None of the guides is surprised to find that we've got two securities traders on our five-person team: the pool of neophyte mountaineers is thickly stocked with businesspeople. Skip Horner, an independent guide who has led clients up the highest peaks on the planet, explains the attraction this way: "When you're high on a ledge with nothing but air below, you have to perform. That's part of the rush. The business guys I take out aren't like doctors or lawyers, who are more apt to look for ways to minimize risk. Big risk is what has netted them their biggest paydays."

We're a curious mix, with curious reasons for being here. I'm a writer who has reported on mountaineering for the past decade and has developed a degree of familiarity with the sport that has no basis in reality. This becomes apparent on day one when I put the climbing harness on backwards, then inside out, then backwards again. Knots are also a problem.

Jen and Mark Mjellinek, a honeymooning geologist couple en route to volcanology fellowships in Australia, have a bit more real-world experience. They're from Idaho and they're rock-climbing enthusiasts, though only Mark has an alpine background. A few weeks earlier, he and a friend climbed Mount Rainier, the toughest ascent in the lower 48.

Si Matthies oversees 17 traders who buy and sell corporate bonds for Norwest Investment Services Inc. in Minneapolis. His wife gave him the course for his 40th birthday this past spring a reward for a statement he once made about climbing Mount McKinley before he hits 50. He has a bullish, go-for-it personality and a broad, exfootball player's physique.

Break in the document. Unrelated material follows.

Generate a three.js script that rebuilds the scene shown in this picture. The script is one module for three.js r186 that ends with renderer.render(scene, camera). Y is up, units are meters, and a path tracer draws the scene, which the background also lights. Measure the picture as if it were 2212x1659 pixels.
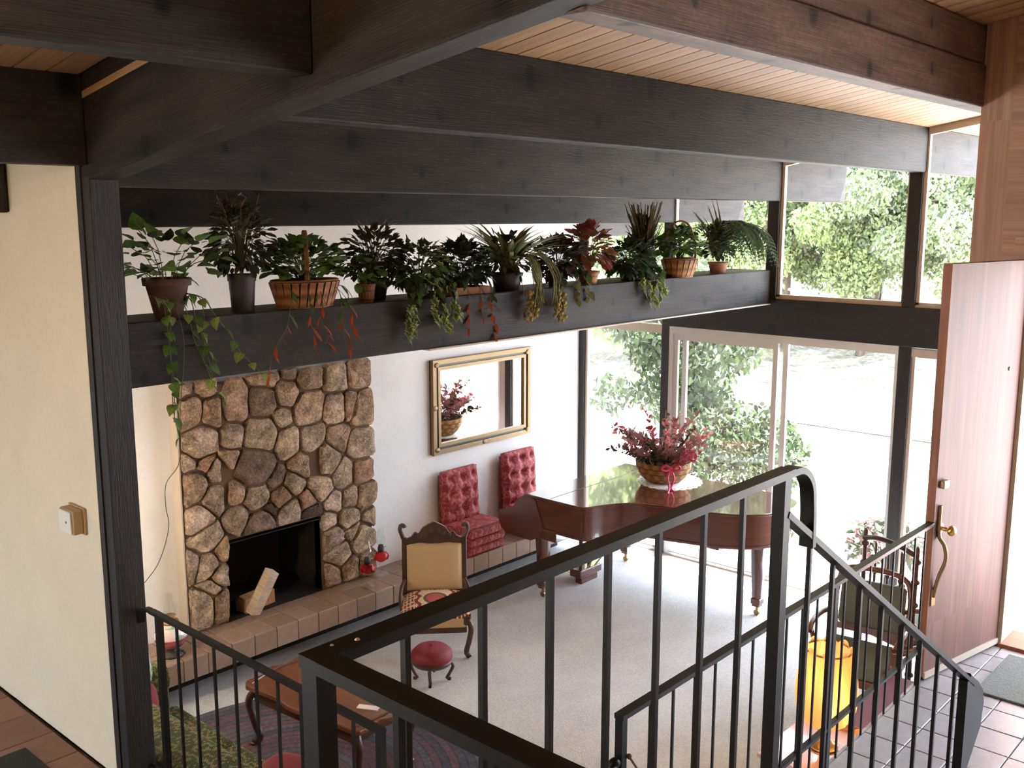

Si says he is known at the office as someone who would take on a big-bang trip like this. "It's not exactly out of character," he allows.

Evan Mattenson is a different story. A 28-year-old currency manager for Prudential Global Advisers, he's lean, but not so athletic appearing. He admits that people in his New York office were pretty surprised to hear he'd signed up for a major climb. He says he's come here to learn technical-climbing skills -- though he's never set foot on a mountain. When we pull up to the trailhead at Lupine Meadows and get our first glimpse of the Grand's sheer north face, Evan's jaw drops. Literally.